Strangely enough, only two weeks earlier across town, there was a gathering of professionals who are also keenly concerned about modern society's overreliance on petroleum--the ASPO (Association for the Study of Peak Oil & Gas) USA's World Oil Conference 2010, which convened at the Capitol Hill Hyatt. While I might have liked to attend (I think), the cost was too rich for my blood (even the discounted rates), but various of the discussions and transcripts of some events are can found online at Energy Bulletin and The Oil Drum.
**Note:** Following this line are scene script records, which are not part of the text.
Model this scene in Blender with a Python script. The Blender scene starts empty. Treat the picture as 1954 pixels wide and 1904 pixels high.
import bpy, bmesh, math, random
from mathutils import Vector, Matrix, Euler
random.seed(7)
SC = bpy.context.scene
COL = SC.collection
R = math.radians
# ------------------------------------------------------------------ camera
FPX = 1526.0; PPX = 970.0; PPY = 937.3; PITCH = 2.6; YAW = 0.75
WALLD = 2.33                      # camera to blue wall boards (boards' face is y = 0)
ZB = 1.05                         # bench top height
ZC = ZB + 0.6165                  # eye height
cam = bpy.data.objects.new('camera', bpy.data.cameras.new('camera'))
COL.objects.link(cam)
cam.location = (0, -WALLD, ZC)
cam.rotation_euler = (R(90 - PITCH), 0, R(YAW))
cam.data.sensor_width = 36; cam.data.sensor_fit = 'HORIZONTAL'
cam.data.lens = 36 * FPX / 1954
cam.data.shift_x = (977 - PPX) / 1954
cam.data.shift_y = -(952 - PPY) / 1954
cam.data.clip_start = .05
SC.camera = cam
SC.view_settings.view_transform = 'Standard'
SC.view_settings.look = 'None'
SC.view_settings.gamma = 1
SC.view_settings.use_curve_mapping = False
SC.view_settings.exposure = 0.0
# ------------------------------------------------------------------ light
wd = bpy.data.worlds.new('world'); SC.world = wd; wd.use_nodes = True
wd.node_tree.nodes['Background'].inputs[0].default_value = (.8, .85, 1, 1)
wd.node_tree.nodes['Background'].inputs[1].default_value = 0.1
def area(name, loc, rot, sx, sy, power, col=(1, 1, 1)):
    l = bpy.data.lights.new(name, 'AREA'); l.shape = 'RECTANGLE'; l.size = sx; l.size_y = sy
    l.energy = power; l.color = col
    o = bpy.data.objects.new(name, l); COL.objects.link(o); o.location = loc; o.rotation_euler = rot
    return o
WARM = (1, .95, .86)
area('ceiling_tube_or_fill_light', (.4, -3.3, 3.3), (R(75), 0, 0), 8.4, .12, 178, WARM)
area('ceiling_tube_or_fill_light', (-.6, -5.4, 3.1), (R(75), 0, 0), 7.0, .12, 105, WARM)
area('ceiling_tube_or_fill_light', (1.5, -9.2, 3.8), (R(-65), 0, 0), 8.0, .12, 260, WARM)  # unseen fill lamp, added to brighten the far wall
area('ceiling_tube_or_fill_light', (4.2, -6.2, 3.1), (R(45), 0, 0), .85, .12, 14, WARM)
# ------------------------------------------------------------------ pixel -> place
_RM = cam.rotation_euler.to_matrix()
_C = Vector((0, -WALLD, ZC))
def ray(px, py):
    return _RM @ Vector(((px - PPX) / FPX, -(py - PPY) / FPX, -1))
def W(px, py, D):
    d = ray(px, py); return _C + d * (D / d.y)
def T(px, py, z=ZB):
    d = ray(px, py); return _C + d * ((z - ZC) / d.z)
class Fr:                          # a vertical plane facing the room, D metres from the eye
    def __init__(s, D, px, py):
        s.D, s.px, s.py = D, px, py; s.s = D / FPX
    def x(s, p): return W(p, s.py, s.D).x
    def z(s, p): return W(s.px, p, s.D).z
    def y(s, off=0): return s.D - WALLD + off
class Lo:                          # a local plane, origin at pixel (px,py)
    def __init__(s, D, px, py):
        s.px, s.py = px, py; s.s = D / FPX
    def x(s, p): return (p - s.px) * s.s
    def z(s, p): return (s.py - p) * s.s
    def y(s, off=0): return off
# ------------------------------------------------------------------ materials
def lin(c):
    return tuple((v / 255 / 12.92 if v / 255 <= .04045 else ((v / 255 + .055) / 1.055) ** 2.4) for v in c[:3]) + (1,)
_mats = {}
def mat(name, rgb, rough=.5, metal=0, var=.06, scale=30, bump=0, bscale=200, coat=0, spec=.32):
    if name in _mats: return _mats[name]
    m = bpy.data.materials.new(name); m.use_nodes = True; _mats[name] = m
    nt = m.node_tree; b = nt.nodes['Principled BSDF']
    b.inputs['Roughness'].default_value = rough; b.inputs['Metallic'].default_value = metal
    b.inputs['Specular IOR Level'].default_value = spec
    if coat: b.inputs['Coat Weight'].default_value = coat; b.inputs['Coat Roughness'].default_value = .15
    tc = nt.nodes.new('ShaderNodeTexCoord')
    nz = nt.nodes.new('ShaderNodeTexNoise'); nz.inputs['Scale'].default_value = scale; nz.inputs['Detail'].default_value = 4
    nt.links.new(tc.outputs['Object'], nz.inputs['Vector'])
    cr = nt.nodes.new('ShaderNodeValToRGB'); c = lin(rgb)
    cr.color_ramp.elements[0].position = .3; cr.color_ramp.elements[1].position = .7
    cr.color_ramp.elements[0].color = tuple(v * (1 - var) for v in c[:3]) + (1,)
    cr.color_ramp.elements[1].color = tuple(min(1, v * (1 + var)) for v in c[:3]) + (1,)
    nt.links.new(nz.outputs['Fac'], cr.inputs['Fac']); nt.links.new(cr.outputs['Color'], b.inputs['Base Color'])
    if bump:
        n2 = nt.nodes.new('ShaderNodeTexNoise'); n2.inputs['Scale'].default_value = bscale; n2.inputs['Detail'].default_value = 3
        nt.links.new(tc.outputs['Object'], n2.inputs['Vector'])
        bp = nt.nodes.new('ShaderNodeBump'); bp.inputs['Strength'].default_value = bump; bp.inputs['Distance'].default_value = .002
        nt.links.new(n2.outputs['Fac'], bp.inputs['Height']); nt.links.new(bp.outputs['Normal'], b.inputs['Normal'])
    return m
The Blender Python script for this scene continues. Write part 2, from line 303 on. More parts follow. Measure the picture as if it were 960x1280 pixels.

Many of the speakers and participants were knowledgeable energy consultants such as Robert Hirsch, who published the so-called Hirsch Report in 2005 at the behest of the Department of Energy, a document which posits that, according to estimates from knowledgeable investigators such as K. Deffeyes, world oil production could peak earlier than 2016. He was scheduled to speak about his lastest book, The Impending World Energy Mess, among other topics. Other speakers included Rear Admiral Lawrence Rice, former Secretary of Energy James Schlesinger (Carter administration), former CIBC economist Jeff Rubin, and many others.
Lest you think the perspective of ASPO members is overblown, reflect on this recent, underreported (as underreported as the ASPO conference) coincidence--in recent months, there have been reports issued by the US Forces Joint Command as well as the German military wondering about the consequences of dwindling levels of the world's petroleum reserves, and the effects on military operations. (Now the symbolism of President Obama bringing back solar panels back to the White House doesn't seem empty.)
Apparently, not everyone wants their fellow Americans (and others) to prepare themselves to withstand and thrive when petroleum reserve levels fall off the proverbial cliff. Allegedly, at each yearly ASPO conference, a couple of local demonstrators dressed as "Chicken Little" (believed to be hired by a Texas or Denver oil man) hand out flyers.
Hiring those demonstrators is of the same head-in-the-sand mindset as the Georgia county that sued a farmer for growing too many vegetables on his land, even after the zoning changed. View the insanity below.
If the hippie types at the Green Festival and the good farmer in Georgia agree with the engineer and military types at the ASPO conference (and in many aspects, they DO agree) with the need to drastically reduce our petroleum usage within the next few years, how do they, and the rest of us, convince our elected (civilian) officials to take seriously the prospect that world oil reserves may peak within our lifetimes? And, what to do first, as a society, to keep functioning as a society? Perhaps press for the expansion and electrification of our railroad system?